The World and The Word (Psalm 19)

The atheist thinks we who are believers are crazy for believing in something we cannot see, whereas people of faith think atheists are crazy for not believing in something they can see!

The Bible calls them a fool, so I’ll go with that and agree (Psalm 14:1 – “The fool says in his heart, ‘There is no God.’”).  But let me just as quickly remind us all again of that passage in 1 Corinthians chapter 1 that we referenced just yesterday – talking about those God has chosen and called out of the world and into faith, “But God chose the foolish things of the world to shame the wise.” 

The evidences for God and his revelation are broken into two categories: natural revelation and special revelation. Our Psalm today has both in one package: verses 1-6 speak of the value of general revelation in the beauty, order and immensity of creation, whereas verses 7-14 talk about God’s special revelation in the law given us in the written Word of God.

This first section of Psalm 19, along with passages like Romans 1:20, present the idea that man should look at the world around him, especially the daily march of the sun across the sky and the beauty and vast order of the universe, and conclude that there must be a God behind such a magnificent display. The old illustration of this is that of a clockmaker: that the complexity of the mechanism argues that something of that nature demands the reality of a creator behind it … as it could not “evolve” into such a thing on its own.

Natural revelation was an easy sell for me. As I shared in church this past week, I was a geeky sort of kid when it came to astronomy and science, researching how to build my own telescope as about a 10 or 11-year-old out of components purchased through a magazine’s advertising. It all worked; and to the annoyance of my mother, I would set alarms to get up at 4:00 in the morning to go outside in the dark to see some celestial event that could only be seen at that hour. And all of this served me well to supplement the Scriptural teaching component around me that indeed there was an awesome God who made the incredible sights I witnessed night after night.

The display of the Creator God’s work is a daily event. It is seen in the daytime by the sun, and in the evening by the moon and the stars. No, these objects don’t speak audibly, but they “speak” by their presence that indeed a God is behind it all – the same God that is intuitively felt and known by everyone, no matter how much they deny it.

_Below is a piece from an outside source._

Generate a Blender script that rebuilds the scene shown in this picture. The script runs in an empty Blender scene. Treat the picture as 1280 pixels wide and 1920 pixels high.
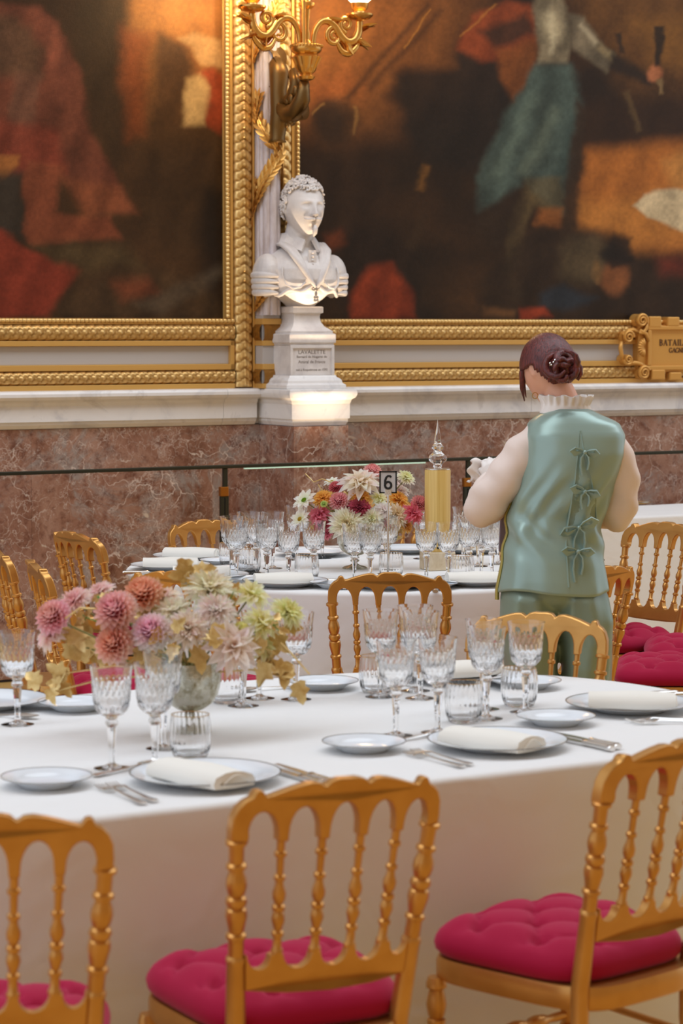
import bpy, bmesh, math, random
import numpy as np
from mathutils import Vector, Matrix, Euler
random.seed(7)
PI = math.pi
SC = bpy.context.scene
COL = SC.collection

# ------------------------------------------------------------------ camera, world, lights, exposure
HC = 1.63                      # camera height
FP = 4533.0                    # focal length in pixels of a 1280x1920 frame (85 mm on 24x36)
PITCH = math.atan(342 / FP)
cd = bpy.data.cameras.new('camera'); cam = bpy.data.objects.new('camera', cd); COL.objects.link(cam)
cam.location = (0, 0, HC); cam.rotation_euler = (PI / 2 - PITCH, 0, 0)
cd.sensor_fit = 'VERTICAL'; cd.sensor_height = 36; cd.sensor_width = 24; cd.lens = FP / 1920 * 36
cd.clip_start = 0.05; cd.clip_end = 100
cd.dof.use_dof = True; cd.dof.focus_distance = 8.2; cd.dof.aperture_fstop = 6.3
SC.camera = cam

AW = math.radians(30.3)        # the wall runs 30.3 degrees off the picture plane
CU, SU = math.cos(AW), math.sin(AW)
def W(u, n, z): return Vector((CU * u - SU * n, SU * u + CU * n, z))

world = bpy.data.worlds.new('world'); SC.world = world; world.use_nodes = True
bg = world.node_tree.nodes['Background']; bg.inputs[0].default_value = (0.80, 0.86, 1.0, 1); bg.inputs[1].default_value = 1.1

def area(name, u, n, z, su, sn, power, col):
    l = bpy.data.lights.new(name, 'AREA'); l.shape = 'RECTANGLE'; l.size = su; l.size_y = sn; l.energy = power; l.color = col
    o = bpy.data.objects.new(name, l); COL.objects.link(o); o.location = W(u, n, z); o.rotation_euler = (0, 0, AW)
    return o
area('skylight', 5.5, 5.5, 8.9, 26, 4.2, 860, (0.85, 0.93, 1.0))
SC.view_settings.view_transform = 'Standard'; SC.view_settings.look = 'None'
SC.view_settings.gamma = 1; SC.view_settings.use_curve_mapping = False; SC.view_settings.exposure = 0.0
cy = SC.cycles
cy.max_bounces = 12; cy.transmission_bounces = 12; cy.transparent_max_bounces = 12; cy.glossy_bounces = 5; cy.diffuse_bounces = 4
cy.sample_clamp_indirect = 6.0; cy.use_denoising = True

# ------------------------------------------------------------------ helpers
def at(px, py, z):             # point of height z seen at a pixel of the photograph
    rx = (px - 640) / FP; ru = (960 - py) / FP
    r = Vector((rx, math.cos(PITCH) + ru * math.sin(PITCH), -math.sin(PITCH) + ru * math.cos(PITCH)))
    t = (z - HC) / r.z
    return Vector((r.x * t, r.y * t, z))
def atd(px, py, Y):            # point at depth Y seen at a pixel
    rx = (px - 640) / FP; ru = (960 - py) / FP
    r = Vector((rx, math.cos(PITCH) + ru * math.sin(PITCH), -math.sin(PITCH) + ru * math.cos(PITCH)))
    t = Y / r.y
    return Vector((r.x * t, Y, HC + r.z * t))
def onwall(px, py, n):         # (u, z) on the plane at wall distance n
    rx = (px - 640) / FP; ru = (960 - py) / FP
    r = Vector((rx, math.cos(PITCH) + ru * math.sin(PITCH), -math.sin(PITCH) + ru * math.cos(PITCH)))
    t = n / (-SU * r.x + CU * r.y)
    return CU * r.x * t + SU * r.y * t, HC + r.z * t
def lin(r, g, b):
    f = lambda c: c / 12.92 if c <= 0.04045 else ((c + 0.055) / 1.055) ** 2.4
    return (f(r / 255), f(g / 255), f(b / 255))
def T(x, y, z): return Matrix.Translation((x, y, z))
def RX(a): return Matrix.Rotation(a, 4, 'X')
def RY(a): return Matrix.Rotation(a, 4, 'Y')
def RZ(a): return Matrix.Rotation(a, 4, 'Z')
def S3(x, y, z): return Matrix.Diagonal((x, y, z, 1))
def frame_z(d, roll=0.0):      # rotation that takes +Z to direction d
    return Vector(d).to_track_quat('Z', 'Y').to_matrix().to_4x4() @ RZ(roll)

class MB:
    def __init__(s): s.v = []; s.f = []; s.c = []; s.col = (1, 1, 1)
    def add(s, vs, fs, mat=None, cols=None):
        b = len(s.v)
        for v in vs:
            v = Vector(v); s.v.append(mat @ v if mat else v)
        s.f += [tuple(b + i for i in f) for f in fs]
        s.c += cols if cols else [s.col] * len(vs)
        return s
    def box(s, x0, x1, y0, y1, z0, z1, mat=None):
        vs = [(x, y, z) for z in (z0, z1) for y in (y0, y1) for x in (x0, x1)]
        return s.add(vs, [(0, 2, 3, 1), (4, 5, 7, 6), (0, 1, 5, 4), (2, 6, 7, 3), (0, 4, 6, 2), (1, 3, 7, 5)], mat)
    def loft(s, rings, close=True, cap=True, mat=None, cols=None):
        n = len(rings[0]); vs = [p for r in rings for p in r]; fs = []
        for i in range(len(rings) - 1):
            for j in range(n if close else n - 1):
                k = (j + 1) % n
                fs.append((i * n + j, i * n + k, (i + 1) * n + k, (i + 1) * n + j))
        if cap and close:
            fs.append(tuple(range(n - 1, -1, -1))); b = (len(rings) - 1) * n; fs.append(tuple(b + j for j in range(n)))
        return s.add(vs, fs, mat, cols)
    def lathe(s, prof, segs=24, mat=None, fn=None, loop=False):
        rings = []
        for (r, z) in prof:
            rings.append([(max(r, 1e-4) * (fn(2 * PI * j / segs, z, r) if fn else 1) * math.cos(2 * PI * j / segs),
                           max(r, 1e-4) * (fn(2 * PI * j / segs, z, r) if fn else 1) * math.sin(2 * PI * j / segs), z) for j in range(segs)])
        if loop: rings.append(rings[0])
        return s.loft(rings, True, not loop, mat)
    def tube(s, pts, rad, segs=8, mat=None, flat=1.0, up=None, cap=True):
        pts = [Vector(p) for p in pts]; n = len(pts)
        if not hasattr(rad, '__len__'): rad = [rad] * n
        rings = []; prev = None
        for i in range(n):
            d = (pts[min(i + 1, n - 1)] - pts[max(i - 1, 0)])
            d = d.normalized() if d.length > 1e-9 else Vector((0, 0, 1))
            if up is not None: a = Vector(up)
            elif prev is not None: a = prev
            else: a = Vector((0, 0, 1)) if abs(d.z) < .9 else Vector((1, 0, 0))
            x = a - d * a.dot(d)
            if x.length < 1e-6: x = Vector((1, 0, 0)) - d * d.x
            x.normalize(); prev = x; y = d.cross(x)
            rings.append([pts[i] + (x * math.cos(2 * PI * j / segs) * flat + y * math.sin(2 * PI * j / segs)) * rad[i] for j in range(segs)])
        return s.loft(rings, True, cap, mat)
    def sphere(s, c, r, seg=12, rings=8, mat=None):
        if not hasattr(r, '__len__'): r = (r, r, r)
        rs = []
        for i in range(rings + 1):
            t = PI * i / rings
            rs.append([(c[0] + r[0] * max(math.sin(t), 1e-3) * math.cos(2 * PI * j / seg), c[1] + r[1] * max(math.sin(t), 1e-3) * math.sin(2 * PI * j / seg), c[2] - r[2] * math.cos(t)) for j in range(seg)])
        return s.loft(rs, True, True, mat)
    def prism(s, poly, d0, d1, mat=None, warp=None):   # polygon in xz, thickness along y
        n = len(poly)
        vs = [(x, d0, z) for x, z in poly] + [(x, d1, z) for x, z in poly]
        if warp: vs = [warp(Vector(v)) for v in vs]
        fs = [(i, (i + 1) % n, n + (i + 1) % n, n + i) for i in range(n)] + [tuple(range(n - 1, -1, -1)), tuple(range(n, 2 * n))]
        return s.add(vs, fs, mat)
    def grid(s, nu, nv, fn, mat=None, colfn=None):
        vs = [fn(i / (nu - 1), j / (nv - 1)) for i in range(nu) for j in range(nv)]
        cols = [colfn(i / (nu - 1), j / (nv - 1)) for i in range(nu) for j in range(nv)] if colfn else None
        return s.add(vs, [(i * nv + j, (i + 1) * nv + j, (i + 1) * nv + j + 1, i * nv + j + 1) for i in range(nu - 1) for j in range(nv - 1)], mat, cols)
    def mesh(s, name, smooth=True, sharp=40, colour=False, fix=True):
        me = bpy.data.meshes.new(name); me.from_pydata([tuple(v) for v in s.v], [], s.f)
        if fix:
            bm = bmesh.new(); bm.from_mesh(me); bmesh.ops.recalc_face_normals(bm, faces=bm.faces); bm.to_mesh(me); bm.free()
        if colour:
            a = me.color_attributes.new('Col', 'FLOAT_COLOR', 'POINT')
            a.data.foreach_set('color', np.array([(c[0], c[1], c[2], 1) for c in s.c], dtype=np.float32).ravel())
        if smooth:
            me.shade_smooth()
            if sharp < 180: me.set_sharp_from_angle(angle=math.radians(sharp))
        me.update(); return me

def link(name, me, mat=None, parent=None, label=None, kind=None, bevel=0, mw=None):
    o = bpy.data.objects.new(name, me); COL.objects.link(o)
    if mat and me and not me.materials: me.materials.append(mat)
    if parent: o.parent = parent
    if label: o['label'] = label
    if kind: o['kind'] = kind
    if bevel:
        b = o.modifiers.new('Bevel', 'BEVEL'); b.width = bevel; b.segments = 2; b.limit_method = 'ANGLE'; b.angle_limit = math.radians(35)
    if mw is not None: o.matrix_local = mw
    return o
def obj(name, mb, mat, parent=None, smooth=True, sharp=40, colour=False, **k):
    return link(name, mb.mesh(name, smooth, sharp, colour), mat, parent, **k)
def tag(o, label, cat, group=None):
    o['label'] = label; o['category'] = cat
    if group: o['group'] = group
    return o
def thing(name, label, cat, loc=(0, 0, 0), rz=0.0, group=None, m=None):
    o = bpy.data.objects.new(name, None); COL.objects.link(o); o.empty_display_size = .05
    if m is not None: o.matrix_world = m
    else: o.location = loc; o.rotation_euler = (0, 0, rz)
    return tag(o, label, cat, group)
def struct(name, mb, mat, **k):
    return obj(name, mb, mat, kind='structure', **k)
def copies(kit, root):                       # kit: list of (name, mesh, material, matrix or None)
    for name, me, mat, mw in kit:
        link(name, me, mat, root, mw=mw)

# ------------------------------------------------------------------ materials
def mat(name, col, rough=.5, metal=0.0, spec=.5, **k):
    m = bpy.data.materials.new(name); m.use_nodes = True
    p = m.node_tree.nodes['Principled BSDF']
    p.inputs['Base Color'].default_value = (*col, 1); p.inputs['Roughness'].default_value = rough
    p.inputs['Metallic'].default_value = metal; p.inputs['Specular IOR Level'].default_value = spec
    for a, b in k.items(): p.inputs[a.replace('_', ' ')].default_value = b
    return m
def nd(m, t, **k):
    n = m.node_tree.nodes.new(t)
    for a, b in k.items(): setattr(n, a, b)
    return n
def lk(m, a, b): m.node_tree.links.new(a, b)
def P(m): return m.node_tree.nodes['Principled BSDF']
def coords(m, scale=(1, 1, 1), obj_space=True):
    tc = nd(m, 'ShaderNodeTexCoord'); mp = nd(m, 'ShaderNodeMapping'); mp.inputs['Scale'].default_value = scale
    lk(m, tc.outputs['Object' if obj_space else 'Generated'], mp.inputs[0]); return mp.outputs[0]
def noise(m, vec, scale, detail=4, rough=.55, dist=0.0):
    n = nd(m, 'ShaderNodeTexNoise'); n.inputs['Scale'].default_value = scale; n.inputs['Detail'].default_value = detail
    n.inputs['Roughness'].default_value = rough; n.inputs['Distortion'].default_value = dist
    if vec: lk(m, vec, n.inputs['Vector'])
    return n.outputs[0]
def ramp(m, fac, stops):
    r = nd(m, 'ShaderNodeValToRGB'); e = r.color_ramp.elements
    while len(e) < len(stops): e.new(.5)
    for i, (p, c) in enumerate(stops): e[i].position = p; e[i].color = (*c, 1) if len(c) == 3 else c
    lk(m, fac, r.inputs[0]); return r.outputs[0]
def mixc(m, fac, a, b, mode='MIX'):
    x = nd(m, 'ShaderNodeMix', data_type='RGBA', blend_type=mode)
    if hasattr(fac, 'links'): lk(m, fac, x.inputs[0])
    else: x.inputs[0].default_value = fac
    for v, i in ((a, 6), (b, 7)):
        if hasattr(v, 'links'): lk(m, v, x.inputs[i])
        else: x.inputs[i].default_value = (*v, 1)
    return x.outputs[2]
def bump(m, h, strength=.2, dist=.01):
    b = nd(m, 'ShaderNodeBump'); b.inputs['Strength'].default_value = strength; b.inputs['Distance'].default_value = dist
    lk(m, h, b.inputs['Height']); lk(m, b.outputs[0], P(m).inputs['Normal'])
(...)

I have often said that I never, ever had to explain or define God to my boys when they were young. It is known “in the heart.” Santa, the Easter Bunny, and the tooth fairy all needed some details from scratch. Everyone knows of and senses there is a God, whether they were ever told anything about him or not. The other three characters would never be conceived of by a child apart from being told about them in some detail.

The emphasis in this Psalm of the sun as an object of creation is no coincidence. For many pagan religions, their god (or one of their gods) was the sun. But in reality, the sun is a witness to the creator God. And nobody is exempt from experiencing the sun and its witness. Even the blind man could feel its life-giving warmth.

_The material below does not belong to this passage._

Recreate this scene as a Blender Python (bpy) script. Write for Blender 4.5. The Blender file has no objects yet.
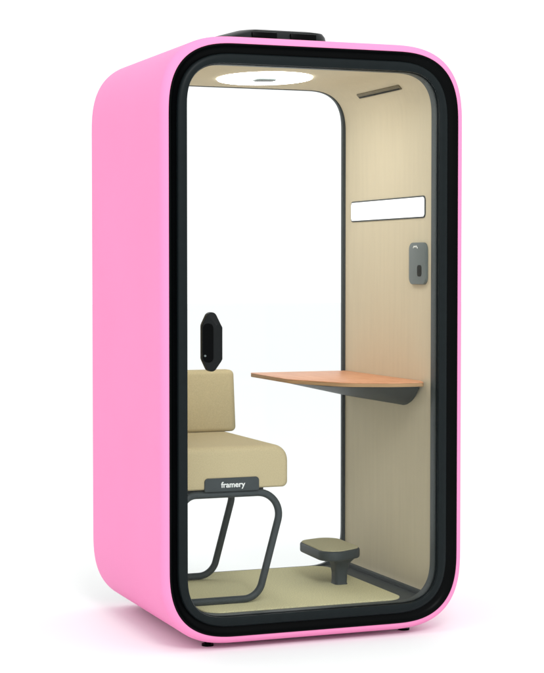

But what value is general revelation? In a summary statement: General (or natural) revelation is sufficient to condemn a man but insufficient to save him. It argues for the reality of a divine creator of whom the creature should seek as his God. But special revelation about God’s redemptive plan that culminates in the substitutionary sacrifice of Christ is necessary for an eternal relationship with the Heavenly Father.

Thankfully we have in the written Word of God a complete record of God’s plan from eternity past to eternity future. And these Scriptures contain also all we need to know to live well – and as David says in this Psalm, they are more precious than gold and sweeter than honey, making us wise and guiding over lives.

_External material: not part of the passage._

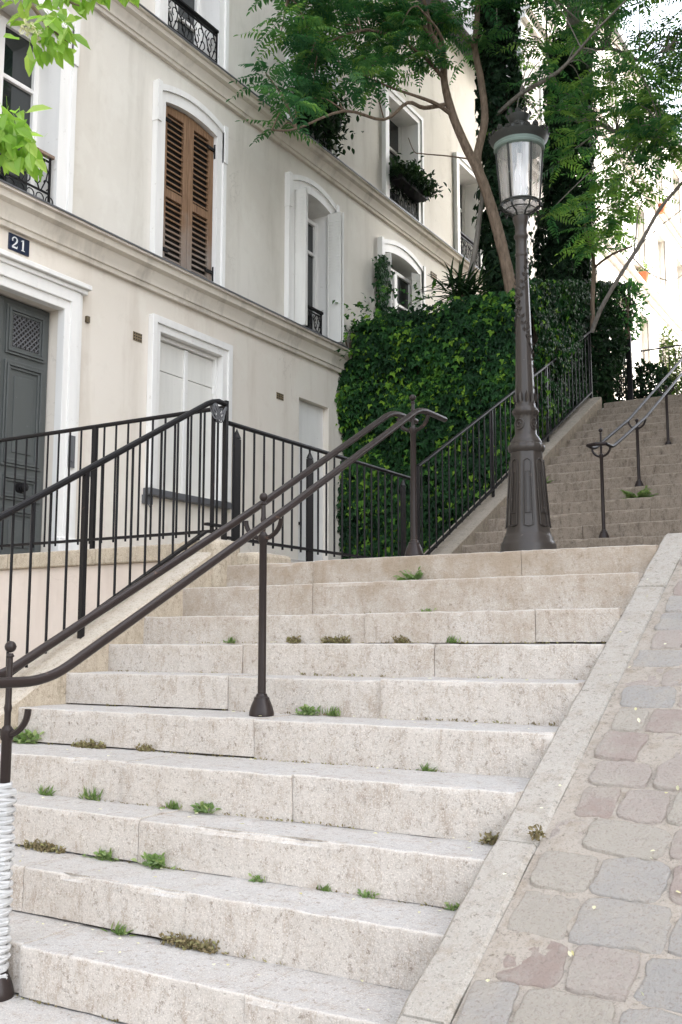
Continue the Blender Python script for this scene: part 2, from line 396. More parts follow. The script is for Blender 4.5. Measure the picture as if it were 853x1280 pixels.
# lower left stringer
def slope_low(y): return -.255 + .56 * (y - 3.55)
st = thing('stair_stringer', 'sloping stone stringer under the long left railing of the lower steps', 'stair wall', (-4.1, 4, 0))
mb = MB(); ys = [2.7 + i * .08 for i in range(30)]
prev = None
for y in ys:
    z = slope_low(y); w = N(y * 4, 2, 1) * .006
    sec = [(-3.947 + w, y, z - .42), (-3.947 + w, y, z - .012), (-3.962 + w, y, z), (-4.195, y, z + .012), (-4.21, y, z), (-4.21, y, z - .6)]
    r = mb.add(sec)
    if prev is not None:
        for i in range(5): mb.face((prev + i, r + i, r + i + 1, prev + i + 1))
    else: mb.face(tuple(r + i for i in range(6)))
    prev = r
mb.face(tuple(prev + i for i in range(6)))
mb.build('slab', 'plinth_stone', st)
mb = MB().box(-4.23, -3.90, 5.005, 5.26, .32, .645); mb.build('end_block', 'plinth_stone', st, bevel=.035)
mb = MB().box(-4.02, -3.74, 5.20, 5.60, .47, .57); mb.build('foot_stone', 'plinth_stone', st, bevel=.025)
# upper left stringer
def slope_up(y): return 1.66 + .508 * (y - 10.32)
st = thing('stair_stringer', 'sloping stone stringer between the ivy and the upper steps', 'stair wall', (-4.15, 11, 1.9))
mb = MB(); prev = None
for i in range(60):
    y = 8.15 + i * .095; z = min(slope_up(y), 3.40); w = N(y * 4, 5, 1) * .006
    sec = [(-4.027 + w, y, max(z - .6, .2)), (-4.027 + w, y, z - .012), (-4.042 + w, y, z), (-4.30, y, z + .012), (-4.31, y, z), (-4.31, y, max(z - .7, .2))]
    r = mb.add(sec)
    if prev is not None:
        for k in range(5): mb.face((prev + k, r + k, r + k + 1, prev + k + 1))
    else: mb.face(tuple(r + k for k in range(6)))
    prev = r
mb.face(tuple(prev + k for k in range(6)))
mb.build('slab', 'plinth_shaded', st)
# ------------------------------------------------------------------ kerb and cobbled ramp
RZ = lambda y: .49 + .497 * (y - 5.19)
kerb = thing('stone_kerb', 'sloping granite kerb between the lower steps and the cobbled ramp', 'kerb', (-1.18, 3.6, -.3))
cuts = [1.0, 1.72, 2.36, 3.0, 3.66, 4.72, 5.42]
for a, b in zip(cuts, cuts[1:]):
    mb = MB(); prev = None; n = 16; dz = random.uniform(-.004, .004)
    for i in range(n + 1):
        y = a + .003 + (b - a - .006) * i / n; z = RZ(y) + .006 + dz
        if y > 5.31: z = RZ(5.31) + .006
        w = N(y * 6, 8, 1) * .005; h = N(y * 11, 3, 2) * .003
        e = .006 if i in (0, n) else 0
        sec = [(-1.252 + w, y, z - .40), (-1.252 + w, y, z - .012 - e), (-1.240 + w, y, z - e + h), (-1.17, y, z + h - e), (-1.128 + w, y, z - e + h), (-1.116 + w, y, z - .012 - e), (-1.116 + w, y, z - .35)]
        r = mb.add(sec)
        if prev is not None:
            for k in range(6): mb.face((prev + k, r + k, r + k + 1, prev + k + 1), True)
        else: mb.face(tuple(r + k for k in range(7)))
        prev = r
    mb.face(tuple(prev + k for k in range(7)))
    mb.build('kerb_stone', 'granite_kerb', kerb)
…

So, as the calendar goes by and as you see the beauty of creation, reflect always upon the Creator who made such a display for you to be drawn to him. And as you’ve come to know him, grow more deeply in love with the One who loved you so much – to give you both the beauty of general revelation, and a divine calling of opening your eyes to the truth of his special revelation in his written Word.

PSALM 14

For the director of music. A psalm of David.

The heavens declare the glory of God; the skies proclaim the work of his hands.
Day after day they pour forth speech; night after night they reveal knowledge.
They have no speech, they use no words; no sound is heard from them.
Yet their voicegoes out into all the earth, their words to the ends of the world.
In the heavens God has pitched a tent for the sun.

It is like a bridegroom coming out of his chamber, like a champion rejoicing to run his course.
It rises at one end of the heavens and makes its circuit to the other; nothing is deprived of its warmth.

The law of the Lord is perfect, refreshing the soul. The statutes of the Lord are trustworthy, making wise the simple.
The precepts of the Lord are right, giving joy to the heart. The commands of the Lord are radiant, giving light to the eyes.
The fear of the Lord is pure, enduring forever. The decrees of the Lord are firm, and all of them are righteous.

10 They are more precious than gold, than much pure gold; they are sweeter than honey, than honey from the honeycomb.
11 By them your servant is warned; in keeping them there is great reward.
12 But who can discern their own errors? Forgive my hidden faults.
13 Keep your servant also from willful sins; may they not rule over me. Then I will be blameless, innocent of great transgression.

14 May these words of my mouth and this meditation of my heart be pleasing in your sight, Lord, my Rock and my Redeemer.